While the hunt for new planets is now mostly focused on other solar systems, the idea that there could be one or more new planets lurking within our own solar system’s Kuiper Belt has not been forgotten. The idea of a ‘Planet X’ has even been associated with doomsday predictions and 2012 with some people believing that the end of the world will be brought about by this enigmatic world colliding with the Earth. There is however no evidence that such an event is likely to happen.
One particularly compelling phenomenon that might indicate the presence of a planet in the outer solar system is the ‘Kuiper Cliff’, a point at which the frozen debris in the Kuiper Belt suddenly stops.
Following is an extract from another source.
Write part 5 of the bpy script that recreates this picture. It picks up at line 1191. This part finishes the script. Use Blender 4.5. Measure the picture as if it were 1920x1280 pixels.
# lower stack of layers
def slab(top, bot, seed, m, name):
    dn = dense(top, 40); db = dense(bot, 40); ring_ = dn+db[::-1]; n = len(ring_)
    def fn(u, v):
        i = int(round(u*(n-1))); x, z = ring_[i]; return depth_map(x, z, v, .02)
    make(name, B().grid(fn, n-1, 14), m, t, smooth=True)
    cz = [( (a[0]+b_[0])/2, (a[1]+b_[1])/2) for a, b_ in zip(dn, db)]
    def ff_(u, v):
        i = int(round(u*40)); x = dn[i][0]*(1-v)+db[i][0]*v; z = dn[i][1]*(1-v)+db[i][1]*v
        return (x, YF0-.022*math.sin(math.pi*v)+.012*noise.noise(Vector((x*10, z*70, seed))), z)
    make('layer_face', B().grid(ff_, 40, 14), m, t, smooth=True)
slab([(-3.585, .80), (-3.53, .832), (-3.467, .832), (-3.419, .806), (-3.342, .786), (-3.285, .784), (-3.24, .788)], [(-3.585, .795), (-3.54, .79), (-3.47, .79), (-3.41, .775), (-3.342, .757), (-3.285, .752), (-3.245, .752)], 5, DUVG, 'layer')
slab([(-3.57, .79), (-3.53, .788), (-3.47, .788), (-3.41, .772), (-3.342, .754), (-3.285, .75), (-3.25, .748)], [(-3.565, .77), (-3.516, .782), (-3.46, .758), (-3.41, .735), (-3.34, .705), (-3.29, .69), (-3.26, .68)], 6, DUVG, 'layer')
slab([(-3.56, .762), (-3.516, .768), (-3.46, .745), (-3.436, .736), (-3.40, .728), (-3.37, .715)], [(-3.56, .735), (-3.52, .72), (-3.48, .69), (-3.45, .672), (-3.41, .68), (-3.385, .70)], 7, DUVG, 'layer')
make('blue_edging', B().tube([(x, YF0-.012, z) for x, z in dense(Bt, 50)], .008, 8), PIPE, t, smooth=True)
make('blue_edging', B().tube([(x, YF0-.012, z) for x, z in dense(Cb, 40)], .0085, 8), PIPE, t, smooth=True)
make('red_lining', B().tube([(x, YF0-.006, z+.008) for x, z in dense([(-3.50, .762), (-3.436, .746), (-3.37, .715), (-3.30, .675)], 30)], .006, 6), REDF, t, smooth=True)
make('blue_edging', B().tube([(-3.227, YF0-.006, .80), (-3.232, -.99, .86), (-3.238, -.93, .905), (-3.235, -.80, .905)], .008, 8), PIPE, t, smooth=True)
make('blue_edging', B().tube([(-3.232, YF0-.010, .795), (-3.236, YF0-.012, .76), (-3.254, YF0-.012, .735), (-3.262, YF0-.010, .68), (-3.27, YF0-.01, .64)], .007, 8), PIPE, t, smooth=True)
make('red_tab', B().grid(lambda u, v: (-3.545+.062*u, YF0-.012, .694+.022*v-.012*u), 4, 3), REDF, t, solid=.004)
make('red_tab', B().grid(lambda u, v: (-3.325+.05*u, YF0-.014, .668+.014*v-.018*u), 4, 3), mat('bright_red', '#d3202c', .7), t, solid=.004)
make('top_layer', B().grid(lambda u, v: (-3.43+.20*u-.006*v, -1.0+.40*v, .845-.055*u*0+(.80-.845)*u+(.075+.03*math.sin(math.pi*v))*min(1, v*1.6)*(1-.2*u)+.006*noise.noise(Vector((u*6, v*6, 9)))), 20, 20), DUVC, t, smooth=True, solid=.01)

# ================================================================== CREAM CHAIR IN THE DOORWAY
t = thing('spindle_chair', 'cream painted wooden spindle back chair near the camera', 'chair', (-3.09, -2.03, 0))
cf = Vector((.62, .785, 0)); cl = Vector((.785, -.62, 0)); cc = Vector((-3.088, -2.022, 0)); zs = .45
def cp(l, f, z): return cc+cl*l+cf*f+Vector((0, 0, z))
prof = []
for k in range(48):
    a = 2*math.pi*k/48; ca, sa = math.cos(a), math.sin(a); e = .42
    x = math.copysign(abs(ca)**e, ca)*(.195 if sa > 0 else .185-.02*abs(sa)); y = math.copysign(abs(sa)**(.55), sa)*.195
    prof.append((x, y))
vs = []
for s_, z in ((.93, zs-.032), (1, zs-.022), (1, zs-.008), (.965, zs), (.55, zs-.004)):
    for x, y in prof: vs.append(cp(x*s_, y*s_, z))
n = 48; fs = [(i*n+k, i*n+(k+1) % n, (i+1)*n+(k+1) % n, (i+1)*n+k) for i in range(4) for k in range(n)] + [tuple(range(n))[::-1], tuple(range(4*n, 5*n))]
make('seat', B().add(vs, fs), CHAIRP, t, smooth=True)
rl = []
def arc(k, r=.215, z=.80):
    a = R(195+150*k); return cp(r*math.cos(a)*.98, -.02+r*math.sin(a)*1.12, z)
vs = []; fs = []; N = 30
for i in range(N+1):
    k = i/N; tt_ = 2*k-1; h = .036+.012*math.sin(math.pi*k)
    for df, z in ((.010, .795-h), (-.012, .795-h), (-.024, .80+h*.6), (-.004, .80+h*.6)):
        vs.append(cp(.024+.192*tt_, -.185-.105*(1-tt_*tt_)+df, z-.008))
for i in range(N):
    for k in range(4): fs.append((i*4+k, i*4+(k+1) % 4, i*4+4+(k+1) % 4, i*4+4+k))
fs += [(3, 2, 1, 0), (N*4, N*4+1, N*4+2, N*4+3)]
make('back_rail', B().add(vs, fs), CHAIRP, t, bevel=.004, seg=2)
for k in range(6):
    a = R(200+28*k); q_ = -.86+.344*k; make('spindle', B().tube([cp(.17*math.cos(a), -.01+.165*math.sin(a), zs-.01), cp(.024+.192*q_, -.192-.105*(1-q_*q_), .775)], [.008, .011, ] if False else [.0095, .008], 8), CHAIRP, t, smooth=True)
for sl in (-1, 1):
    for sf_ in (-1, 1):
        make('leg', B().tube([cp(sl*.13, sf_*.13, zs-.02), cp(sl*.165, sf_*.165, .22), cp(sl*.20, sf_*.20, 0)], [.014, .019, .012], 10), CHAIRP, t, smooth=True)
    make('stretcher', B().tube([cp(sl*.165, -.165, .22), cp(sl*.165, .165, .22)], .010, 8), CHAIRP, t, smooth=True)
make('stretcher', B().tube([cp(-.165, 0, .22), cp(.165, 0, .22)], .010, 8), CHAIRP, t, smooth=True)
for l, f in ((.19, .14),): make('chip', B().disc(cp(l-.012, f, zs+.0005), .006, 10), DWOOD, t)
Could there be an unknown planet out there influencing these objects or is there another explanation that science has yet to discover ?
The announcement of the recent discovery of exoplanet Alpha Centauri Bb is a testimony to how far planetary detection techniques have come over the last few decades.
The Kuiper cliff
It would be reasonable to expect the millions of frozen lumps of rock would gradually decrease with distance from the sun, but at a distance of 48 Astronomical Units (beyond the orbit of Pluto) they seem to drop off suddenly, at the so called “Kuiper Cliff.”
Maybe Planet X is responsible for this strange unexpected feature in the outer edge of our solar system … or maybe not.
The Voyager and Pioneer spacecraft heading out of our solar system haven’t detected any substantial planets that might cause the ‘cliff,’ but space is vast; the chances of a spacecraft happening to fly past a previously undiscovered world would be highly unlikely.
Also, ground-based observatories and space telescopes (like NASA’s Wide-Field Infrared Survey Explorer) have turned up little evidence.
But the jury is still out. Until an answer is found for the Kuiper Cliff, the ghost of Planet X will remain as a tantalising, but unlikely, explanation.